══ Dataset extract ══

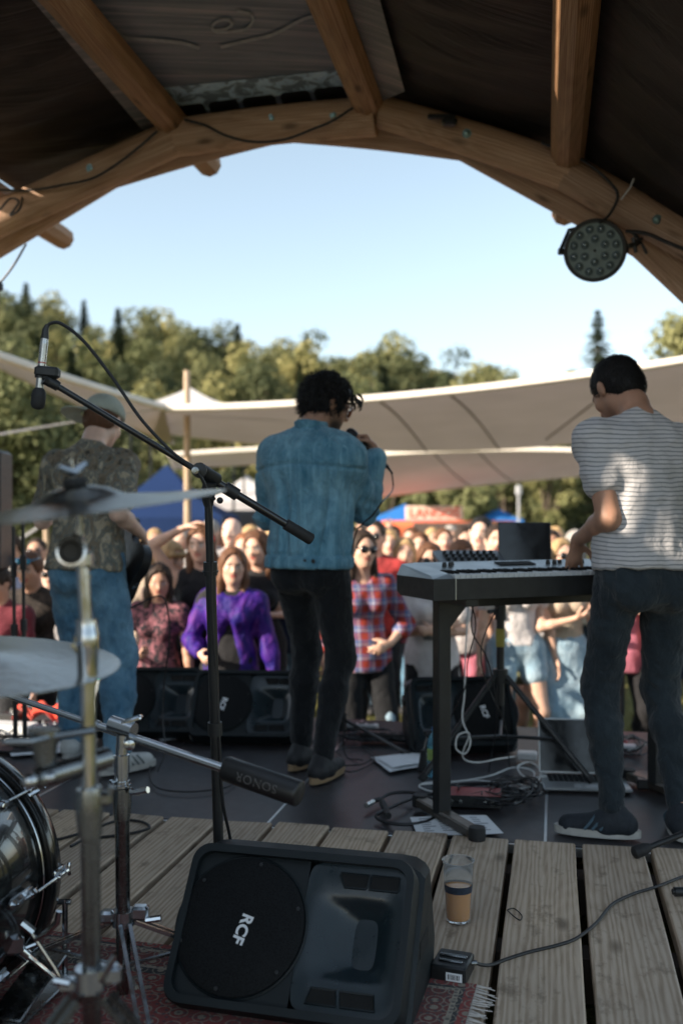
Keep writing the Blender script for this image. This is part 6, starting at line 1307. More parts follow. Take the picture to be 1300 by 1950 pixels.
def denim(name, c, lt, worn=.5, fold=.6, streak=False):
    t = NT(name); n = t.noise(t.coord((.16, .16, .22)), 5, .65, .6); f = t.noise(t.coord((.035, .035, .06)), 4, .6, .8); w = t.noise(t.coord((.0022, .0022, .010)), 2)
    b = t.ramp(n, [(.35, c), (.72, tuple(a*(1-worn)+b_*worn for a, b_ in zip(c, lt)))]); b = t.mix(.35, b, t.ramp(f, [(.35, (.75, .78, .8)), (.66, (1.5, 1.45, 1.4))]), 'MULTIPLY'); b = t.mix(.2, b, t.ramp(w, [(.3, (.6, .6, .6)), (.7, (1.4, 1.4, 1.4))]), 'MULTIPLY')
    if streak: b = t.mix(t.ramp(t.noise(t.coord((.022, .022, .30)), 4, .6, .8), [(.52, (0, 0, 0)), (.72, (.5, .5, .5))]), b, tuple(min(1, x*1.25) for x in lt))  # pale vertical streaks: denim wear plus lit folds painted into the colour
    t.base(b); t.set(rough=.9, spec=.15, sheen=.15); t.bump(t.math('ADD', f, t.math('MULTIPLY', w, .1)), fold, .015); return t.m
DJ = denim('denim_jacket', (.050, .165, .245), (.24, .44, .55), .9, 1.0, True); DB = denim('blue_jeans', (.055, .14, .23), (.20, .36, .48), .85, .9); DBK = denim('black_jeans', (.009, .010, .012), (.02, .022, .025), .6, .8); DDK = denim('dark_jeans', (.014, .020, .026), (.035, .05, .06), .6, .9)
def camo():
    t = NT('camouflage_shirt'); n = t.noise(t.coord((.07, .07, .11)), 6, .72, 1.2); n2 = t.noise(t.coord((.03, .03, .05), loc=(1, 2, 3)), 5, .7, .8)
    b = t.ramp(n, [(.36, (.05, .05, .042)), (.44, (.22, .17, .12)), (.52, (.12, .14, .135)), (.60, (.44, .36, .25)), (.70, (.26, .32, .34))]); b = t.mix(t.ramp(n2, [(.55, (0, 0, 0)), (.64, (.8, .8, .8))]), b, (.30, .25, .17)); b = t.mix(t.ramp(n2, [(.34, (.8, .8, .8)), (.40, (0, 0, 0))]), b, (.014, .013, .012))
    t.base(b); t.set(rough=.85, spec=.2); t.bump(t.noise(t.coord((.05, .05, .09)), 4), .6, .015); return t.m
def stripes():
    t = NT('striped_shirt'); tc = t.n('ShaderNodeTexCoord'); sp = t.n('ShaderNodeSeparateXYZ'); t.l(tc.outputs['Object'], sp.inputs[0]); wob = t.noise(t.coord((.18,)*3), 3)
    z = t.math('ADD', sp.outputs[2], t.math('MULTIPLY', wob, .028)); fr = t.math('FRACT', t.math('DIVIDE', z, .0158)); 
    b = t.ramp(fr, [(0, (.48, .47, .475)), (.58, (.48, .47, .475)), (.72, (.20, .21, .22)), (.88, (.20, .21, .22)), (1, (.48, .47, .475))]); t.base(b); t.set(rough=.9, spec=.15, sheen=.2)
    t.bump(t.noise(t.coord((.07, .07, .06)), 4, .6, 1), .6, .012); return t.m
def plaid():
    t = NT('plaid_shirt'); tc = t.n('ShaderNodeTexCoord'); sp = t.n('ShaderNodeSeparateXYZ'); t.l(tc.outputs['Object'], sp.inputs[0])
    fx = t.math('FRACT', t.math('DIVIDE', sp.outputs[0], .085)); fz = t.math('FRACT', t.math('DIVIDE', sp.outputs[2], .085))
    rx = t.ramp(fx, [(0, (.26, .04, .03)), (.5, (.10, .13, .26)), (.62, (.55, .5, .5)), (.68, (.10, .13, .26))], 'CONSTANT'); rz = t.ramp(fz, [(0, (.26, .04, .03)), (.5, (.10, .13, .26)), (.62, (.55, .5, .5)), (.68, (.10, .13, .26))], 'CONSTANT')
    t.base(t.mix(.5, rx, rz)); t.set(rough=.9, spec=.15); t.bump(t.noise(t.coord((.05,)*3), 4), .5, .01); return t.m
def flower(name, c1, c2, sz=.05):
    t = NT(name); n = t.noise(t.coord((sz,)*3), 4, .7, 1); t.base(t.ramp(n, [(.46, c1), (.56, c2)])); t.set(rough=.85, spec=.2); t.bump(t.noise(t.coord((.06,)*3), 4), .5, .01); return t.m
PURP = NT('purple_satin'); npu = PURP.noise(PURP.coord((.06, .06, .12)), 4, .6, 1); PURP.base(PURP.ramp(npu, [(.4, (.012, .005, .13)), (.55, (.045, .008, .17)), (.7, (.12, .03, .22))])); PURP.set(rough=.62, spec=.25); PURP.bump(npu, .8, .02); PURP = PURP.m
W_TEE = fabric('white_tee', (.60, .57, .57)); BLK_T = fabric('black_top', (.016, .016, .018)); RED_T = fabric('red_shirt', (.36, .04, .04)); GREY_T = fabric('grey_tank', (.26, .25, .25)); BLU_T = fabric('blue_shirt', (.08, .15, .30)); PINK = fabric('pink_top', (.50, .16, .22)); SAND = fabric('sand_shirt', (.42, .34, .26)); OLV = fabric('olive_shorts', (.08, .09, .055)); SKY_J = denim('pale_denim', (.20, .32, .42), (.42, .52, .58), .8); NAVY = fabric('navy_shirt', (.02, .03, .06)); MAR = fabric('maroon_shirt', (.12, .02, .03)); FLW = flower('flower_dress', (.45, .45, .48), (.10, .16, .22)); FLW2 = flower('dark_flower_dress', (.02, .02, .025), (.25, .10, .12), .03); LACE = flower('lace_top', (.02, .018, .017), (.05, .04, .035), .02)
TEST_ONLY = globals().get('TEST_ONLY', False)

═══

> [Instructions for the task]
Quote the material word for word, dropping any images it holds.

> [Output for this task]
Keep writing the Blender script for this image. This is part 6, starting at line 1307. More parts follow. Take the picture to be 1300 by 1950 pixels.
def denim(name, c, lt, worn=.5, fold=.6, streak=False):
    t = NT(name); n = t.noise(t.coord((.16, .16, .22)), 5, .65, .6); f = t.noise(t.coord((.035, .035, .06)), 4, .6, .8); w = t.noise(t.coord((.0022, .0022, .010)), 2)
    b = t.ramp(n, [(.35, c), (.72, tuple(a*(1-worn)+b_*worn for a, b_ in zip(c, lt)))]); b = t.mix(.35, b, t.ramp(f, [(.35, (.75, .78, .8)), (.66, (1.5, 1.45, 1.4))]), 'MULTIPLY'); b = t.mix(.2, b, t.ramp(w, [(.3, (.6, .6, .6)), (.7, (1.4, 1.4, 1.4))]), 'MULTIPLY')
    if streak: b = t.mix(t.ramp(t.noise(t.coord((.022, .022, .30)), 4, .6, .8), [(.52, (0, 0, 0)), (.72, (.5, .5, .5))]), b, tuple(min(1, x*1.25) for x in lt))  # pale vertical streaks: denim wear plus lit folds painted into the colour
    t.base(b); t.set(rough=.9, spec=.15, sheen=.15); t.bump(t.math('ADD', f, t.math('MULTIPLY', w, .1)), fold, .015); return t.m
DJ = denim('denim_jacket', (.050, .165, .245), (.24, .44, .55), .9, 1.0, True); DB = denim('blue_jeans', (.055, .14, .23), (.20, .36, .48), .85, .9); DBK = denim('black_jeans', (.009, .010, .012), (.02, .022, .025), .6, .8); DDK = denim('dark_jeans', (.014, .020, .026), (.035, .05, .06), .6, .9)
def camo():
    t = NT('camouflage_shirt'); n = t.noise(t.coord((.07, .07, .11)), 6, .72, 1.2); n2 = t.noise(t.coord((.03, .03, .05), loc=(1, 2, 3)), 5, .7, .8)
    b = t.ramp(n, [(.36, (.05, .05, .042)), (.44, (.22, .17, .12)), (.52, (.12, .14, .135)), (.60, (.44, .36, .25)), (.70, (.26, .32, .34))]); b = t.mix(t.ramp(n2, [(.55, (0, 0, 0)), (.64, (.8, .8, .8))]), b, (.30, .25, .17)); b = t.mix(t.ramp(n2, [(.34, (.8, .8, .8)), (.40, (0, 0, 0))]), b, (.014, .013, .012))
    t.base(b); t.set(rough=.85, spec=.2); t.bump(t.noise(t.coord((.05, .05, .09)), 4), .6, .015); return t.m
def stripes():
    t = NT('striped_shirt'); tc = t.n('ShaderNodeTexCoord'); sp = t.n('ShaderNodeSeparateXYZ'); t.l(tc.outputs['Object'], sp.inputs[0]); wob = t.noise(t.coord((.18,)*3), 3)
    z = t.math('ADD', sp.outputs[2], t.math('MULTIPLY', wob, .028)); fr = t.math('FRACT', t.math('DIVIDE', z, .0158)); 
    b = t.ramp(fr, [(0, (.48, .47, .475)), (.58, (.48, .47, .475)), (.72, (.20, .21, .22)), (.88, (.20, .21, .22)), (1, (.48, .47, .475))]); t.base(b); t.set(rough=.9, spec=.15, sheen=.2)
    t.bump(t.noise(t.coord((.07, .07, .06)), 4, .6, 1), .6, .012); return t.m
def plaid():
    t = NT('plaid_shirt'); tc = t.n('ShaderNodeTexCoord'); sp = t.n('ShaderNodeSeparateXYZ'); t.l(tc.outputs['Object'], sp.inputs[0])
    fx = t.math('FRACT', t.math('DIVIDE', sp.outputs[0], .085)); fz = t.math('FRACT', t.math('DIVIDE', sp.outputs[2], .085))
    rx = t.ramp(fx, [(0, (.26, .04, .03)), (.5, (.10, .13, .26)), (.62, (.55, .5, .5)), (.68, (.10, .13, .26))], 'CONSTANT'); rz = t.ramp(fz, [(0, (.26, .04, .03)), (.5, (.10, .13, .26)), (.62, (.55, .5, .5)), (.68, (.10, .13, .26))], 'CONSTANT')
    t.base(t.mix(.5, rx, rz)); t.set(rough=.9, spec=.15); t.bump(t.noise(t.coord((.05,)*3), 4), .5, .01); return t.m
def flower(name, c1, c2, sz=.05):
    t = NT(name); n = t.noise(t.coord((sz,)*3), 4, .7, 1); t.base(t.ramp(n, [(.46, c1), (.56, c2)])); t.set(rough=.85, spec=.2); t.bump(t.noise(t.coord((.06,)*3), 4), .5, .01); return t.m
PURP = NT('purple_satin'); npu = PURP.noise(PURP.coord((.06, .06, .12)), 4, .6, 1); PURP.base(PURP.ramp(npu, [(.4, (.012, .005, .13)), (.55, (.045, .008, .17)), (.7, (.12, .03, .22))])); PURP.set(rough=.62, spec=.25); PURP.bump(npu, .8, .02); PURP = PURP.m
W_TEE = fabric('white_tee', (.60, .57, .57)); BLK_T = fabric('black_top', (.016, .016, .018)); RED_T = fabric('red_shirt', (.36, .04, .04)); GREY_T = fabric('grey_tank', (.26, .25, .25)); BLU_T = fabric('blue_shirt', (.08, .15, .30)); PINK = fabric('pink_top', (.50, .16, .22)); SAND = fabric('sand_shirt', (.42, .34, .26)); OLV = fabric('olive_shorts', (.08, .09, .055)); SKY_J = denim('pale_denim', (.20, .32, .42), (.42, .52, .58), .8); NAVY = fabric('navy_shirt', (.02, .03, .06)); MAR = fabric('maroon_shirt', (.12, .02, .03)); FLW = flower('flower_dress', (.45, .45, .48), (.10, .16, .22)); FLW2 = flower('dark_flower_dress', (.02, .02, .025), (.25, .10, .12), .03); LACE = flower('lace_top', (.02, .018, .017), (.05, .04, .035), .02)
TEST_ONLY = globals().get('TEST_ONLY', False)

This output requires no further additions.